Whenever I hear a parent or news anchor go on a tirade about video games being a major factor that drives children to behave violently, I get personally offended. My older brother and I have been playing games like Resident Evil for years (i.e. your objective is to survive a zombie-ridden world using as much artillery as possible), but we're still fine, upstanding citizens. That being said, I know firsthand that aggressive games do not have a negative affect on all children. There may be a case here and there of a child lashing out and replicating something he or she saw in a video game, but children can mimic violence from any source: movies, television, websites, real life. Violence is everywhere, and while it's extremely unfortunate that our society is so desensitized to it, violence isn't going to disappear anytime soon.

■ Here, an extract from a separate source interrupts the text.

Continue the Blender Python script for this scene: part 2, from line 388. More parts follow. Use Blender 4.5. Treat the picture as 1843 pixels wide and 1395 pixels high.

Oh Leon, when will you ever learn...
Should we lock our kids away in a dark, dank basement with nothing but a few chunks of bread and a stack of Mr. Rogers tapes? Or should we teach them the difference between right and wrong - the difference between what's acceptable in the realm of videogames, and what's acceptable in real life - before they get into the Big Bad World so they can make good choices for themselves?Blaming violent video games for a child's misbehavior is the sorriest excuse for bad parenting I've ever heard. A person is not going to go out, beat up a stranger, steal his car and commence to wreak havoc simply because they saw it in a video game. If a person is being physically or verbally abusive it's because they have some underlying problems that have never been dealt with properly.
They say that our parents are our first teachers, and that's absolutely true. We may change as we start experiencing the world and accepting new people into our lives, but our morals - set in stone by our parents - almost never change. If we were taught to be compassionate and respectful, guess what? That's what we're going to be. But on the opposite end of the spectrum, if we're brought up watching Mom and Dad duke it out every night and thinking that's okay, we're going to have some serious problems. If parents are at all confident in the caliber to which they raised their children, they won't have to blame video games for petty reasons.
Saying that graphic video games cause violence in all children is the same as saying all elderly people drive like slugs, or that all blondes have to take their shoes off in order to count to twenty. It's a ridiculous stereotype.
Regardless of what has been found in labs or through critical analysis, scientists will never be able to say for sure that video games heighten aggression in all children, so we need to stop calling parents into question when they allow their kids to play these types of games. As long as they've instilled certain values into their children - like kindness, respect, and good judgment - it shouldn't matter. By the same token, if parents have such a problem with M-rated games I propose a radical, ground-breaking solution: keep them out of your house! Don't let your precious angels play them if you think they'll corrupt their character!
But please, don't go around blaming video games for our country's problems. Because honestly? Parents who waste time playing the blame-game instead of nurturing their children are the real menace to society._____________________________
After some thought, I'd like to add that the "degree" of violence in video games is another issue entirely. For example, I play games where the extent of the violence is knocking the head off a zombie with a chainsaw. Some games, however, take it to the next level by torturing humans. I've don't usually play games like that. They make me uncomfortable, and I'd be a bit wary allowing my kids to play something so graphic. I guess what I'm saying is, my original argument makes it sound as though I'm advocating violence, but that's not quite it. Parents have a right to choose what their kids should and should not be exposed to, but if their children misbehave they shouldn't blame video games alone. Get what I'm sayin'?